[Stored data entries]
## start

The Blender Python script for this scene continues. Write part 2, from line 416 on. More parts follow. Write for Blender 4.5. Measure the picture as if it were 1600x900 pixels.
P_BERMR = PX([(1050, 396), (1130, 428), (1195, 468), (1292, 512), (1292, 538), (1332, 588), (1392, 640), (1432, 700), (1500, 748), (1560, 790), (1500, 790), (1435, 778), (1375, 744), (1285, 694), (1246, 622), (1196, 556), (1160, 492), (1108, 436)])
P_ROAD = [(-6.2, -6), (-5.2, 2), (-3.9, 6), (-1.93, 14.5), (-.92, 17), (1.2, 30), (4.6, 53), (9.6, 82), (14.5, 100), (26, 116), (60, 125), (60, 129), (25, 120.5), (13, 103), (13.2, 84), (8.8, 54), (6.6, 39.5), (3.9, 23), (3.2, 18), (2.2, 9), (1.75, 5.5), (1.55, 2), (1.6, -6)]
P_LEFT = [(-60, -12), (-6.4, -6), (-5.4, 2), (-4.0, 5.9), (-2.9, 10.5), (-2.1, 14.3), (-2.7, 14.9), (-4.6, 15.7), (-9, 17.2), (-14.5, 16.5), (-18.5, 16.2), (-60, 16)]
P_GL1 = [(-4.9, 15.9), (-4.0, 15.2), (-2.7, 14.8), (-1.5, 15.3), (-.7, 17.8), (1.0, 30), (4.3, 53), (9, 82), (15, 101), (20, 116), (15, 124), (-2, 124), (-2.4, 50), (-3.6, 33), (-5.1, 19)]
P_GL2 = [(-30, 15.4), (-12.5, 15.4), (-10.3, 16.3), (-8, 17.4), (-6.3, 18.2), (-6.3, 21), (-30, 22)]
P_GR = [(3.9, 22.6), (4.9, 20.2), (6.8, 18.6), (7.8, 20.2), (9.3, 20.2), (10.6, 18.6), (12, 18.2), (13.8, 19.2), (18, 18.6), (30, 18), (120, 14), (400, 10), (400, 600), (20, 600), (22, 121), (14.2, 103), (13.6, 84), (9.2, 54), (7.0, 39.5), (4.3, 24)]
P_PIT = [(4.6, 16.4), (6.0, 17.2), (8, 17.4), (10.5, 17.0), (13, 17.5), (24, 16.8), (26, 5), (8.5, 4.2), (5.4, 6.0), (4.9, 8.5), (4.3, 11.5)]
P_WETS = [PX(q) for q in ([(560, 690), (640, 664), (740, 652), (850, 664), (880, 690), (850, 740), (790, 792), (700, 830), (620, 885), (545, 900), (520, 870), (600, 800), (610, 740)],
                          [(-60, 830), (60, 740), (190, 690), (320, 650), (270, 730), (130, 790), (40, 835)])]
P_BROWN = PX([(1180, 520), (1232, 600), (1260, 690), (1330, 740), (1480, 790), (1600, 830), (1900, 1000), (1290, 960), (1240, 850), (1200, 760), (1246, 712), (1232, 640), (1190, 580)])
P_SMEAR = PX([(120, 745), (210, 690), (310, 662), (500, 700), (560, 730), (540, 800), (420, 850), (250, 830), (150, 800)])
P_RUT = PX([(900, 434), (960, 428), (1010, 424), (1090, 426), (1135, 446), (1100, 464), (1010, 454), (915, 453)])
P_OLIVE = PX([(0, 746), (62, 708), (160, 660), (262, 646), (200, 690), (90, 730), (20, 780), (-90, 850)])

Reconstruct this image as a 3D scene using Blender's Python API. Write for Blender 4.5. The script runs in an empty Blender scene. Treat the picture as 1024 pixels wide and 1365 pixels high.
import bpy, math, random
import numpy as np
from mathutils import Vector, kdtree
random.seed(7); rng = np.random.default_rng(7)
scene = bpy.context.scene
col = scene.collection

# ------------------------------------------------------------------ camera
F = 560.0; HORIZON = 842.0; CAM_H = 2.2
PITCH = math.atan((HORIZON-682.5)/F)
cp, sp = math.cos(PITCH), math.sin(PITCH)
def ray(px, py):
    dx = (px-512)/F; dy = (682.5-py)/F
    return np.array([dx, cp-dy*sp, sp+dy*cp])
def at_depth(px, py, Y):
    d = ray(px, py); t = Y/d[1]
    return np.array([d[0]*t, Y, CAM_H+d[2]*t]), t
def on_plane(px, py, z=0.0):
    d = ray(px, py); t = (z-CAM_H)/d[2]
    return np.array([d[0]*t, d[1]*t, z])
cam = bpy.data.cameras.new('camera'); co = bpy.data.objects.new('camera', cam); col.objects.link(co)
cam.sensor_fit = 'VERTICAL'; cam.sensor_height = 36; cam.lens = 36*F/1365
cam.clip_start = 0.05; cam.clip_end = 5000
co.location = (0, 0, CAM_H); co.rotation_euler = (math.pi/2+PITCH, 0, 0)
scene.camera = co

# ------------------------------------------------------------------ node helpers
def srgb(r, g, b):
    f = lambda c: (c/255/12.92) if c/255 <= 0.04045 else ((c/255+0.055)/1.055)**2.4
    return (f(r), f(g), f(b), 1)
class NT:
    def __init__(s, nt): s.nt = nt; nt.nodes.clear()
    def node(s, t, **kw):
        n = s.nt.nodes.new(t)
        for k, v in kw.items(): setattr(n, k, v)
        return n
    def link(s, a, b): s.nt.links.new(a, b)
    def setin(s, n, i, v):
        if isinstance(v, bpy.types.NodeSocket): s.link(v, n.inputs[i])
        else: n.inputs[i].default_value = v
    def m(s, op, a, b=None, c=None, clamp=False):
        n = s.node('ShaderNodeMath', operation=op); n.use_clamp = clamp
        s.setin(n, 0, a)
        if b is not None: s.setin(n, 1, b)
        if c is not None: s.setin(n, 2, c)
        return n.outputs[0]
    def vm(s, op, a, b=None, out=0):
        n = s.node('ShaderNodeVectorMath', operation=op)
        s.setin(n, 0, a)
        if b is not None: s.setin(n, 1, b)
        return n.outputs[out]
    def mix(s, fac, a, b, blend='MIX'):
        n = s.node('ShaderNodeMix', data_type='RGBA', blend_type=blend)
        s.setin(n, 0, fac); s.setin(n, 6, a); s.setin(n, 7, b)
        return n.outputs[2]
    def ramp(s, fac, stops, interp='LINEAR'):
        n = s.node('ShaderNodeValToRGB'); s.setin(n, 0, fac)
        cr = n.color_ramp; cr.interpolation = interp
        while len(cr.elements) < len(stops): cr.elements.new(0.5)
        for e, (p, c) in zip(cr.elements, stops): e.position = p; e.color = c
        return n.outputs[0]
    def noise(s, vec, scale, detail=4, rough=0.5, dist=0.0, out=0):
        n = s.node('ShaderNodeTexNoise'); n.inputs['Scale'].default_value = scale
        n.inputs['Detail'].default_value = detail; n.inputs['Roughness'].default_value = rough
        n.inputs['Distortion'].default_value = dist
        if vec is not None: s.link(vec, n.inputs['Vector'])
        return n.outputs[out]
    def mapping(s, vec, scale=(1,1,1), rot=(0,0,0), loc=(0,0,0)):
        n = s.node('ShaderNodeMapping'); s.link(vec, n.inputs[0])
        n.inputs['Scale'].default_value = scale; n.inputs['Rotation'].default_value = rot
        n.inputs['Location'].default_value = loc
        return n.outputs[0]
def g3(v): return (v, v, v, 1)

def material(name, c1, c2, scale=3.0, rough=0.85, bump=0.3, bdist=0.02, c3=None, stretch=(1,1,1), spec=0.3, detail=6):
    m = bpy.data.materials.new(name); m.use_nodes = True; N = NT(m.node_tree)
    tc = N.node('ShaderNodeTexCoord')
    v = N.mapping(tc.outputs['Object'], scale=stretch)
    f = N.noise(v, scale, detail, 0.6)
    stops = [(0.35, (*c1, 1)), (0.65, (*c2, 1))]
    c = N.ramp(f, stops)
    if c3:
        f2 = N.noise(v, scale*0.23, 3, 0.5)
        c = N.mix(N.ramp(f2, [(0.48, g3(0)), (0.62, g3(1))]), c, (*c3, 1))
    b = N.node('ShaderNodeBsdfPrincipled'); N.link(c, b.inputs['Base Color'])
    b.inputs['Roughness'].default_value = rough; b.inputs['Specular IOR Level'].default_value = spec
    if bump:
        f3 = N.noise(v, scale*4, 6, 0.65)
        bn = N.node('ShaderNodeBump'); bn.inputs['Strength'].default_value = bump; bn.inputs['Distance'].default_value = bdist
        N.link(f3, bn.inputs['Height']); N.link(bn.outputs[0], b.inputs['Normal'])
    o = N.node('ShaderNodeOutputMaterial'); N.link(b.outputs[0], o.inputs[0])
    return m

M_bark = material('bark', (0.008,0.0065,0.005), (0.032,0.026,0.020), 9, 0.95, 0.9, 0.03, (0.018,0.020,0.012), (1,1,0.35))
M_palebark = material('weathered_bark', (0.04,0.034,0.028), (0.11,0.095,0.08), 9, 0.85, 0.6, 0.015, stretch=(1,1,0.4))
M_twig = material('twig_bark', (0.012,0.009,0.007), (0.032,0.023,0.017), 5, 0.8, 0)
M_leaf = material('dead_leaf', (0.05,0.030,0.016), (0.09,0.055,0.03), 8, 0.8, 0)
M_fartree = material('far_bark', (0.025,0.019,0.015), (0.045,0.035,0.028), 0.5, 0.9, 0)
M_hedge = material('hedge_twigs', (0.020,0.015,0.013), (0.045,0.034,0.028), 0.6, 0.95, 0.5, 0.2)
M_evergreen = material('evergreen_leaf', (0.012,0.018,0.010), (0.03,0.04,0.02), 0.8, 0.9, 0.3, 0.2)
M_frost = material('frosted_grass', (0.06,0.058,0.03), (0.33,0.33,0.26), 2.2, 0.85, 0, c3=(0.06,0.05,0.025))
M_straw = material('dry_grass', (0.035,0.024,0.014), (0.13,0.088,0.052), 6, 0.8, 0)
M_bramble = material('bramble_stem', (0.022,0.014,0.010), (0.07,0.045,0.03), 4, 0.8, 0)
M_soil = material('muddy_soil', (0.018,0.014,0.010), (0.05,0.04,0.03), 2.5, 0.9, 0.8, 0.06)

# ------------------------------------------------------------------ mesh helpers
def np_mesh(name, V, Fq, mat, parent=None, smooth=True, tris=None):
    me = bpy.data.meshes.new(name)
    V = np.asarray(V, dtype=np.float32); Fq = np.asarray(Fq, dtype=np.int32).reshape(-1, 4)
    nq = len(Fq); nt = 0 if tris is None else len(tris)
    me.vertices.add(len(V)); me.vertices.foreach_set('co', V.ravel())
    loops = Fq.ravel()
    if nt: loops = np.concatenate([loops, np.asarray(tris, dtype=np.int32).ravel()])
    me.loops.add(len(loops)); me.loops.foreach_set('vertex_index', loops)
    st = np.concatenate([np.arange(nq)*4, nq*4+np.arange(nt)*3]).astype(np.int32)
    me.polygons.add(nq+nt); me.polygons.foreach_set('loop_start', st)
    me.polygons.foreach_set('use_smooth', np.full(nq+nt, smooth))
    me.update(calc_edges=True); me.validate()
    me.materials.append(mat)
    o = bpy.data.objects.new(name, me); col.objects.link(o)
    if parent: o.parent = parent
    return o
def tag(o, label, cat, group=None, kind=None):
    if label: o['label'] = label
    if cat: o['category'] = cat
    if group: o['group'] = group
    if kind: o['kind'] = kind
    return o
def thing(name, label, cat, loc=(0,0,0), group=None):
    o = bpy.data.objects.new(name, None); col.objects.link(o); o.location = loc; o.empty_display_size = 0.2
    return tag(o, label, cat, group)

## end

What is being asked:
The first line to be transcribed is the one containing "Reconstruct this image", and the last is the one containing "col = scene.collection". Transcribe exactly those lines and nothing else.

Reply to the task:
Reconstruct this image as a 3D scene using Blender's Python API. Write for Blender 4.5. The script runs in an empty Blender scene. Treat the picture as 1024 pixels wide and 1365 pixels high.
import bpy, math, random
import numpy as np
from mathutils import Vector, kdtree
random.seed(7); rng = np.random.default_rng(7)
scene = bpy.context.scene
col = scene.collection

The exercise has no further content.